SUNDAY 8 – SUNDAY 22 DECEMBER 2024

Feature exhibition of drawings, small sculptures + limited edition prints by Charles Blackman from the Blackman Family Collections.

Included are some of Blackman’s iconic images such as the striking, coloured lithographs “Alice’s Shoe” and “The Presentation”; delightful original line and ink drawings on themes such as Country Breakfast, Le Jardin des Plantes, Schoolgirl and Cat, Angel with Flowers and TS Eliot’s Cats. Plus, rare, limited edition, bronze, powder coloured, small sculptural maquettes, featuring cats, figures at windows, and dancing couples adapted by Blackman from his 1969 3D cardboard cut outs now in the collection of Heide Museum of Modern Art. Curated by Christabel Blackman and Susan McCulloch (Free event)

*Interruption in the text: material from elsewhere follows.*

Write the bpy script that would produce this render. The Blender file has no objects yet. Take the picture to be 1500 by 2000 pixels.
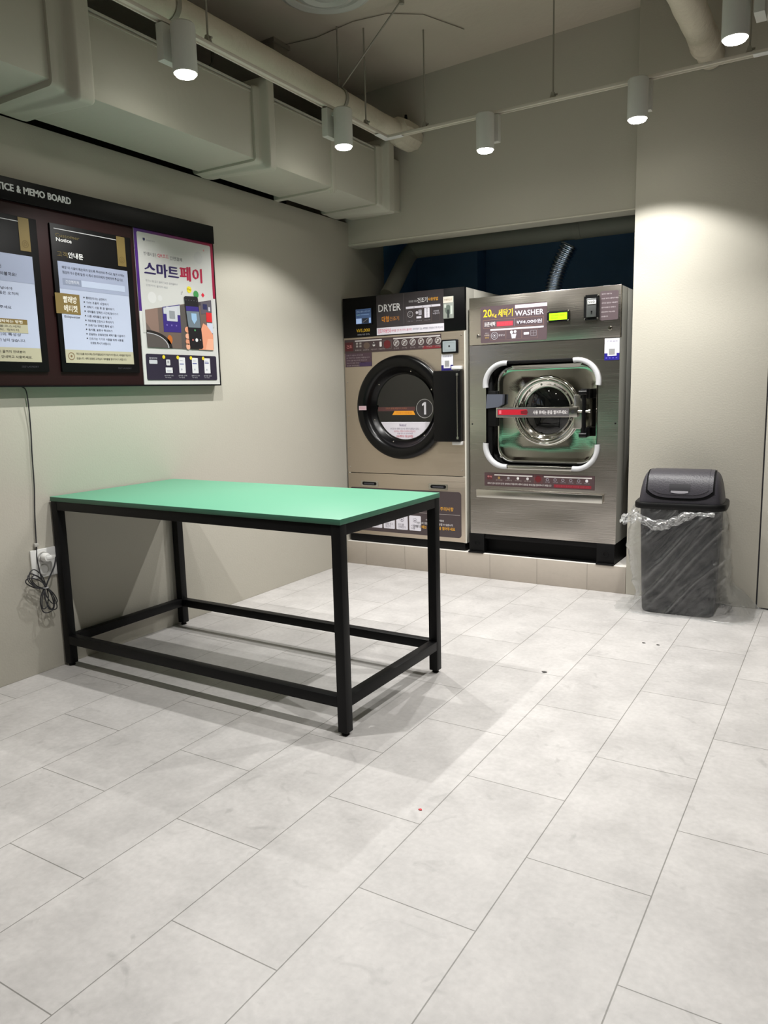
import bpy, bmesh, math, random
from mathutils import Vector, Matrix, noise
PI = math.pi
random.seed(7)
SC = bpy.context.scene
COL = SC.collection

# ---------------------------------------------------------------- camera, world, exposure
CAM = Vector((2.8834, 0.0891, 1.1467))
YAW, PITCH, ROLL, FPX = .5512, -.1563, -.0251, 1481.84
_cy, _sy, _cp, _sp, _cr, _sr = math.cos(YAW), math.sin(YAW), math.cos(PITCH), math.sin(PITCH), math.cos(ROLL), math.sin(ROLL)
_F = Vector((-_sy*_cp, _cy*_cp, _sp)); _R = Vector((_cy, _sy, 0)); _U = _R.cross(_F)
_R2 = _R*_cr + _U*_sr; _U2 = _R*(-_sr) + _U*_cr
cd = bpy.data.cameras.new('camera')
cd.sensor_fit = 'HORIZONTAL'; cd.sensor_width = 36.0; cd.lens = FPX/1500*36.0; cd.clip_start = .02
cam = bpy.data.objects.new('camera', cd); COL.objects.link(cam)
cam.matrix_world = Matrix(((_R2.x, _U2.x, -_F.x, CAM.x), (_R2.y, _U2.y, -_F.y, CAM.y), (_R2.z, _U2.z, -_F.z, CAM.z), (0, 0, 0, 1)))
SC.camera = cam
w = bpy.data.worlds.new('world'); SC.world = w; w.use_nodes = True
w.node_tree.nodes['Background'].inputs[0].default_value = (.02, .022, .025, 1)
w.node_tree.nodes['Background'].inputs[1].default_value = 1
SC.view_settings.view_transform = 'Standard'; SC.view_settings.look = 'None'
SC.view_settings.gamma = 1; SC.view_settings.use_curve_mapping = False
SC.view_settings.exposure = 0.0
SC.cycles.use_denoising = True
SC.cycles.max_bounces = 10; SC.cycles.diffuse_bounces = 5; SC.cycles.glossy_bounces = 5
SC.cycles.transparent_max_bounces = 16
SC.cycles.caustics_reflective = False; SC.cycles.caustics_refractive = False
BEAM_W, BEAM_ANGLE = 48.0, 104     # central beam of each track head
SPILL_W, SPILL_ANGLE = 39.0, 120    # weaker spill up to the cut-off
LENS_E = 48.0          # brightness of the lens disc

# ---------------------------------------------------------------- materials
def lin(c):
    return tuple(((v/255)/12.92 if v/255 <= .04045 else ((v/255+.055)/1.055)**2.4) for v in c)
_M = {}
def mat(name, rgb, rough=.5, metal=0, spec=.5, nscale=0, namt=0, bump=0, bscale=40, emit=0, coat=0, stretch=None, alpha=1):
    if name in _M: return _M[name]
    m = bpy.data.materials.new(name); m.use_nodes = True; nt = m.node_tree; b = nt.nodes['Principled BSDF']
    c = lin(rgb)
    b.inputs['Base Color'].default_value = (*c, 1); b.inputs['Roughness'].default_value = rough
    b.inputs['Metallic'].default_value = metal; b.inputs['Specular IOR Level'].default_value = spec
    b.inputs['Coat Weight'].default_value = coat; b.inputs['Alpha'].default_value = alpha
    tc = nt.nodes.new('ShaderNodeTexCoord'); src = tc.outputs['Object']
    if stretch:
        mp = nt.nodes.new('ShaderNodeMapping'); mp.inputs['Scale'].default_value = stretch
        nt.links.new(src, mp.inputs['Vector']); src = mp.outputs['Vector']
    if namt:
        n = nt.nodes.new('ShaderNodeTexNoise'); n.inputs['Scale'].default_value = nscale; n.inputs['Detail'].default_value = 6
        nt.links.new(src, n.inputs['Vector'])
        mx = nt.nodes.new('ShaderNodeMix'); mx.data_type = 'RGBA'
        mx.inputs[6].default_value = (*[max(0, v*(1-namt)) for v in c], 1); mx.inputs[7].default_value = (*[min(1, v*(1+namt)) for v in c], 1)
        nt.links.new(n.outputs['Fac'], mx.inputs[0]); nt.links.new(mx.outputs[2], b.inputs['Base Color'])
    if bump:
        n2 = nt.nodes.new('ShaderNodeTexNoise'); n2.inputs['Scale'].default_value = bscale; n2.inputs['Detail'].default_value = 3
        nt.links.new(src, n2.inputs['Vector'])
        bp = nt.nodes.new('ShaderNodeBump'); bp.inputs['Strength'].default_value = bump; bp.inputs['Distance'].default_value = .02
        nt.links.new(n2.outputs['Fac'], bp.inputs['Height']); nt.links.new(bp.outputs['Normal'], b.inputs['Normal'])
    if emit:
        b.inputs['Emission Color'].default_value = (*c, 1); b.inputs['Emission Strength'].default_value = emit
    _M[name] = m; return m

def tile_material(name, base, grout, width, height, offset, loc, axes, mortar=.0016, var=.04, rough=.42, mottling=.06):
    m = bpy.data.materials.new(name); m.use_nodes = True; nt = m.node_tree; N = nt.nodes; L = nt.links; b = N['Principled BSDF']
    geo = N.new('ShaderNodeNewGeometry'); sep = N.new('ShaderNodeSeparateXYZ'); L.new(geo.outputs['Position'], sep.inputs[0])
    cmb = N.new('ShaderNodeCombineXYZ')
    for i, a in enumerate(axes):
        ad = N.new('ShaderNodeMath'); ad.operation = 'ADD'; ad.inputs[1].default_value = loc[i]
        L.new(sep.outputs[a], ad.inputs[0]); L.new(ad.outputs[0], cmb.inputs[i])
    br = N.new('ShaderNodeTexBrick'); br.offset = offset; br.offset_frequency = 2; br.squash = 1
    br.inputs['Scale'].default_value = 1; br.inputs['Brick Width'].default_value = width; br.inputs['Row Height'].default_value = height
    br.inputs['Mortar Size'].default_value = mortar; br.inputs['Mortar Smooth'].default_value = .3; br.inputs['Bias'].default_value = 0
    c = lin(base)
    br.inputs['Color1'].default_value = (*[v*(1-var) for v in c], 1); br.inputs['Color2'].default_value = (*[v*(1+var) for v in c], 1)
    br.inputs['Mortar'].default_value = (*lin(grout), 1)
    L.new(cmb.outputs[0], br.inputs['Vector'])
    n = N.new('ShaderNodeTexNoise'); n.inputs['Scale'].default_value = 5; n.inputs['Detail'].default_value = 9; n.inputs['Roughness'].default_value = .68
    L.new(geo.outputs['Position'], n.inputs['Vector'])
    rp = N.new('ShaderNodeMapRange'); rp.inputs[1].default_value = .3; rp.inputs[2].default_value = .7
    rp.inputs[3].default_value = 1-mottling*1.4; rp.inputs[4].default_value = 1+mottling
    L.new(n.outputs['Fac'], rp.inputs[0])
    n3 = N.new('ShaderNodeTexNoise'); n3.inputs['Scale'].default_value = 60; n3.inputs['Detail'].default_value = 4
    L.new(geo.outputs['Position'], n3.inputs['Vector'])
    rp3 = N.new('ShaderNodeMapRange'); rp3.inputs[1].default_value = .3; rp3.inputs[2].default_value = .7
    rp3.inputs[3].default_value = 1-mottling*.5; rp3.inputs[4].default_value = 1+mottling*.5
    L.new(n3.outputs['Fac'], rp3.inputs[0])
    # streaky scuffs
    n4 = N.new('ShaderNodeTexNoise'); n4.inputs['Scale'].default_value = 7; n4.inputs['Detail'].default_value = 5; n4.inputs['Distortion'].default_value = 2.2
    L.new(geo.outputs['Position'], n4.inputs['Vector'])
    rp4 = N.new('ShaderNodeMapRange'); rp4.inputs[1].default_value = .62; rp4.inputs[2].default_value = .75
    rp4.inputs[3].default_value = 1; rp4.inputs[4].default_value = 1-mottling*1.6
    L.new(n4.outputs['Fac'], rp4.inputs[0])
    m1 = N.new('ShaderNodeMath'); m1.operation = 'MULTIPLY'; L.new(rp.outputs[0], m1.inputs[0]); L.new(rp3.outputs[0], m1.inputs[1])
    m2 = N.new('ShaderNodeMath'); m2.operation = 'MULTIPLY'; L.new(m1.outputs[0], m2.inputs[0]); L.new(rp4.outputs[0], m2.inputs[1])
    vm = N.new('ShaderNodeVectorMath'); vm.operation = 'SCALE'
    L.new(br.outputs['Color'], vm.inputs[0]); L.new(m2.outputs[0], vm.inputs['Scale'])
    L.new(vm.outputs[0], b.inputs['Base Color'])
    rr = N.new('ShaderNodeMapRange'); rr.inputs[3].default_value = rough-.08; rr.inputs[4].default_value = rough+.14
    L.new(n.outputs['Fac'], rr.inputs[0]); L.new(rr.outputs[0], b.inputs['Roughness'])
    bp = N.new('ShaderNodeBump'); bp.inputs['Strength'].default_value = .35; bp.inputs['Distance'].default_value = .002; bp.invert = True
    L.new(br.outputs['Fac'], bp.inputs['Height']); L.new(bp.outputs['Normal'], b.inputs['Normal'])
    _M[name] = m; return m

def steel(name, rgb, rough, warp, wscale, brush):
    m = bpy.data.materials.new(name); m.use_nodes = True; nt = m.node_tree; N = nt.nodes; L = nt.links; b = N['Principled BSDF']
    b.inputs['Base Color'].default_value = (*lin(rgb), 1); b.inputs['Metallic'].default_value = 1
    geo = N.new('ShaderNodeNewGeometry')
    mp = N.new('ShaderNodeMapping'); mp.inputs['Scale'].default_value = (3, 3, 260); L.new(geo.outputs['Position'], mp.inputs['Vector'])
    n = N.new('ShaderNodeTexNoise'); n.inputs['Scale'].default_value = 1; n.inputs['Detail'].default_value = 2; L.new(mp.outputs['Vector'], n.inputs['Vector'])
    rr = N.new('ShaderNodeMapRange'); rr.inputs[3].default_value = rough*.8; rr.inputs[4].default_value = rough*1.3
    L.new(n.outputs['Fac'], rr.inputs[0]); L.new(rr.outputs[0], b.inputs['Roughness'])
    mp2 = N.new('ShaderNodeMapping'); mp2.inputs['Scale'].default_value = (wscale*.8, wscale, wscale*1.6); L.new(geo.outputs['Position'], mp2.inputs['Vector'])
    n2 = N.new('ShaderNodeTexNoise'); n2.inputs['Scale'].default_value = 1; n2.inputs['Detail'].default_value = 1; L.new(mp2.outputs['Vector'], n2.inputs['Vector'])
    b1 = N.new('ShaderNodeBump'); b1.inputs['Strength'].default_value = 1; b1.inputs['Distance'].default_value = warp
    L.new(n2.outputs['Fac'], b1.inputs['Height'])
    b2 = N.new('ShaderNodeBump'); b2.inputs['Strength'].default_value = brush; b2.inputs['Distance'].default_value = .0006
    L.new(n.outputs['Fac'], b2.inputs['Height']); L.new(b1.outputs['Normal'], b2.inputs['Normal']); L.new(b2.outputs['Normal'], b.inputs['Normal'])
    _M[name] = m; return m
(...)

OPENING MORNING SUNDAY DECEMBER 8 | 11am – noon

Christabel Blackman and Tracee Hutchison: In Conversation

In conversation, book signing and exhibition opening with artist, fine art conservator and author Christabel Blackman and award-winning journalist Tracee Hutchison. Christabel and Tracee will be discussing Christabel’s new book Charles & Barbara Blackman: a decade of art and love.

Highly acclaimed, Blackman’s book is not only a moving exploration of the deep love her parents shared – as evidenced by their letters – but an eloquent, perceptive and empathetic insight into the Melbourne art scene from the 1950s. Written from an insiders perspective, the book details the lives, interrelationships and extended circles of those who were to become some of Australia’s most revered artists, as they were just embarking on their careers.

Whistlewood (home of Everywhen Art) and its owners, art critic and author Alan McCulloch and actress and writer Ellen McCulloch, were part of this world – their work, lives and shared interests intertwining with those of the Blackmans and scores of other artists, writers and other creatives over many decades. Many of these artists, including the Blackmans, visited Whistlewood during these years. Such visits are now recorded in both Christabel’s book and Rodney James’ book on Alan McCulloch, Letters to a Critic.